WORK INSTRUCTIONS: Copy each line in which the string "pixels" occurs.
*-*-*
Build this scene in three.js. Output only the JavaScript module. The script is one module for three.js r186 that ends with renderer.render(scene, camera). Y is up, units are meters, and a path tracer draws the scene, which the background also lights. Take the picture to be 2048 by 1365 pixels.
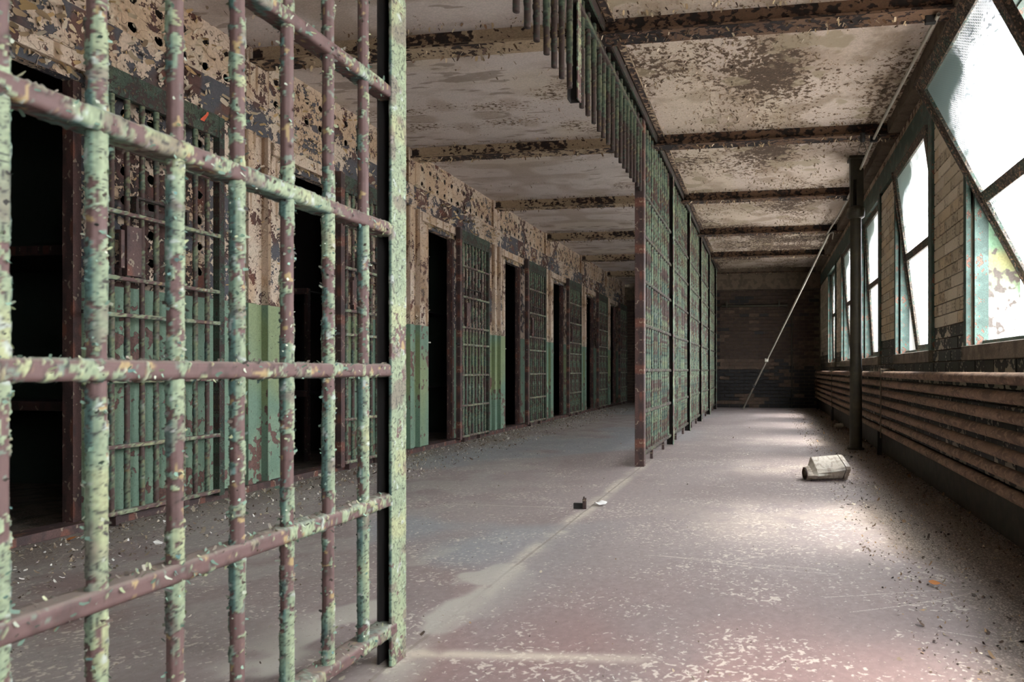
import * as THREE from 'three';
import { mergeGeometries } from 'three/addons/utils/BufferGeometryUtils.js';
import { RoundedBoxGeometry } from 'three/addons/geometries/RoundedBoxGeometry.js';

// ---------------------------------------------------------------- camera, sky, exposure
const scene = new THREE.Scene();
const EYE = 0.8, VPX = 1528, HY = 741, FPX = 1300, PPX = 1338;      // pixels of the 2048 x 1365 frame
const camera = new THREE.PerspectiveCamera(2 * Math.atan(HY / FPX) * 180 / Math.PI, PPX / HY, 0.05, 300);
camera.setViewOffset(2 * PPX, 2 * HY, 0, 0, 2048, 1365);
camera.position.set(0, EYE, 0);
camera.rotation.y = Math.atan((VPX - PPX) / FPX);
camera.focus = 4.2;
camera.userData.fStop = 4.6;
camera.updateMatrixWorld(true);

const renderer = new THREE.WebGLRenderer({ antialias: true });
renderer.toneMapping = THREE.LinearToneMapping;
renderer.toneMappingExposure = 2.0;
renderer.shadowMap.enabled = true;

// an overcast sky, brighter overhead than at the horizon
{
  const w = 64, h = 32, d = new Float32Array(w * h * 4);
  for (let j = 0; j < h; j++) for (let i = 0; i < w; i++) {
    const el = ((j + 0.5) / h - 0.5) * Math.PI, s = Math.max(0, Math.sin(el)), L = (1 + 2 * s) / 3;
    const o = (j * w + i) * 4;
    d[o] = 0.95 * L; d[o + 1] = 0.98 * L; d[o + 2] = 1.03 * L; d[o + 3] = 1;
  }
  const t = new THREE.DataTexture(d, w, h, THREE.RGBAFormat, THREE.FloatType);
  t.mapping = THREE.EquirectangularReflectionMapping; t.magFilter = THREE.LinearFilter; t.needsUpdate = true;
  scene.background = t;
  scene.backgroundIntensity = 22;
}
// the sun behind thin cloud, high on the window side: a wide, weak source
const sun = new THREE.DirectionalLight(new THREE.Color(1, 0.95, 0.88), 6);
sun.position.set(16, 29, -4.5); sun.target.position.set(0, 0, -6);
sun.castShadow = true; sun.shadow.radius = 28; sun.shadow.mapSize.set(2048, 2048);
Object.assign(sun.shadow.camera, { left: -12, right: 12, top: 12, bottom: -12, near: 5, far: 60 });
scene.add(sun, sun.target);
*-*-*
OUTPUT FOR THIS TASK:
Build this scene in three.js. Output only the JavaScript module. The script is one module for three.js r186 that ends with renderer.render(scene, camera). Y is up, units are meters, and a path tracer draws the scene, which the background also lights. Take the picture to be 2048 by 1365 pixels.
const EYE = 0.8, VPX = 1528, HY = 741, FPX = 1300, PPX = 1338;      // pixels of the 2048 x 1365 frame